§ **Given data**:
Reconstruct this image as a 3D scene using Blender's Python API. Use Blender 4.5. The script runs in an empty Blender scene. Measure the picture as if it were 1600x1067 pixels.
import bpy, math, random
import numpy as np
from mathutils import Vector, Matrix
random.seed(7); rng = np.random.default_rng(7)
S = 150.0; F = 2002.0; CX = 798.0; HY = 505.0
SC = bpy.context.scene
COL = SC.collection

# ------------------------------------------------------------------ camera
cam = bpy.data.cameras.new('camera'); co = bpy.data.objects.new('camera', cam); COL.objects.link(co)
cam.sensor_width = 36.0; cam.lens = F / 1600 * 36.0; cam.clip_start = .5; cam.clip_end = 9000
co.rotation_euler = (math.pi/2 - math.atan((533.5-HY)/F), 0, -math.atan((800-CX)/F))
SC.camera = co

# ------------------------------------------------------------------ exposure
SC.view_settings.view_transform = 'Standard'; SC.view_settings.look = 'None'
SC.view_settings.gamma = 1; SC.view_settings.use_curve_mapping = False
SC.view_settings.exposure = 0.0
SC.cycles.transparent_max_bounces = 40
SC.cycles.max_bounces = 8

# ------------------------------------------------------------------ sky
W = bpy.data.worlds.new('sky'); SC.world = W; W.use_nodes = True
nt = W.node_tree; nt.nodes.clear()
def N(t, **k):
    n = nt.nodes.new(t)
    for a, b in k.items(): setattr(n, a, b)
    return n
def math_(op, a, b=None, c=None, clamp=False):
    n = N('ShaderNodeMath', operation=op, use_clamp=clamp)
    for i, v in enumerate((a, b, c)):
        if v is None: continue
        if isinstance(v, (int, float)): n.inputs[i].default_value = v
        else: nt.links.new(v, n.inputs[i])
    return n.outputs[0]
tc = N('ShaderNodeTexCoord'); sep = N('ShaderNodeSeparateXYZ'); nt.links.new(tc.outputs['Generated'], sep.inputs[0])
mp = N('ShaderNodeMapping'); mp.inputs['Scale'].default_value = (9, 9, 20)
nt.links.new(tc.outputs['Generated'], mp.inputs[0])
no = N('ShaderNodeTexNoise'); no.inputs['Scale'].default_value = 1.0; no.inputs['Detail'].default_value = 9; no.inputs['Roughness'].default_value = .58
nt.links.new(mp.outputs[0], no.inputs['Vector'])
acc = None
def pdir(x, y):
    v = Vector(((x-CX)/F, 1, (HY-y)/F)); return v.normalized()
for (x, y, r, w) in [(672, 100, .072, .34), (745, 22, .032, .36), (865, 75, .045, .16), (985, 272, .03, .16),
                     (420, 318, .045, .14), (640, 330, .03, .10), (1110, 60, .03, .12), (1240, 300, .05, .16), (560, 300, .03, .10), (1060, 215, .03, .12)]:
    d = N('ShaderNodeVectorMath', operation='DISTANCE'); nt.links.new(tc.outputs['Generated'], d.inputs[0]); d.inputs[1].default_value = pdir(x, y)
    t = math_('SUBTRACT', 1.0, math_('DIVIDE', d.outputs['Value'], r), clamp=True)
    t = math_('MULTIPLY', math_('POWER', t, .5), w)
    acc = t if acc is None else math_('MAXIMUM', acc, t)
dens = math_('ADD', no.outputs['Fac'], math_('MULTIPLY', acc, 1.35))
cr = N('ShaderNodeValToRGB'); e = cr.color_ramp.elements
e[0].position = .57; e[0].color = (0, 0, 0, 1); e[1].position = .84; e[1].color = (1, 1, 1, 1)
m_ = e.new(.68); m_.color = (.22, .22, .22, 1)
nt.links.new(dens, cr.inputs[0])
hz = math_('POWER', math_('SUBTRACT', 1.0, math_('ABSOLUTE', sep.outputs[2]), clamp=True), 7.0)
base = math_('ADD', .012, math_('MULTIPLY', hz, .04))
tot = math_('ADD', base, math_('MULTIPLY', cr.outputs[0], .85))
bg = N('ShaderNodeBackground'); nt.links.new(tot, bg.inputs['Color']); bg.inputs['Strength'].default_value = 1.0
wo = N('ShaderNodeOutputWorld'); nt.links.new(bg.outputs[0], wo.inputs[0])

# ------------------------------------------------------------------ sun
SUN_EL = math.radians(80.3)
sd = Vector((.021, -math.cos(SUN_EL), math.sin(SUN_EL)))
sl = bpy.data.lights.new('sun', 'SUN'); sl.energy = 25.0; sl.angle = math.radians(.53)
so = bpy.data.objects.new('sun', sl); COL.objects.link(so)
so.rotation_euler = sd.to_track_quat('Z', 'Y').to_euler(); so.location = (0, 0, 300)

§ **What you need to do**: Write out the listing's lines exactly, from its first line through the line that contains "SC.cycles.max_bounces = 8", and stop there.

§ **The answer**:
Reconstruct this image as a 3D scene using Blender's Python API. Use Blender 4.5. The script runs in an empty Blender scene. Measure the picture as if it were 1600x1067 pixels.
import bpy, math, random
import numpy as np
from mathutils import Vector, Matrix
random.seed(7); rng = np.random.default_rng(7)
S = 150.0; F = 2002.0; CX = 798.0; HY = 505.0
SC = bpy.context.scene
COL = SC.collection

# ------------------------------------------------------------------ camera
cam = bpy.data.cameras.new('camera'); co = bpy.data.objects.new('camera', cam); COL.objects.link(co)
cam.sensor_width = 36.0; cam.lens = F / 1600 * 36.0; cam.clip_start = .5; cam.clip_end = 9000
co.rotation_euler = (math.pi/2 - math.atan((533.5-HY)/F), 0, -math.atan((800-CX)/F))
SC.camera = co

# ------------------------------------------------------------------ exposure
SC.view_settings.view_transform = 'Standard'; SC.view_settings.look = 'None'
SC.view_settings.gamma = 1; SC.view_settings.use_curve_mapping = False
SC.view_settings.exposure = 0.0
SC.cycles.transparent_max_bounces = 40
SC.cycles.max_bounces = 8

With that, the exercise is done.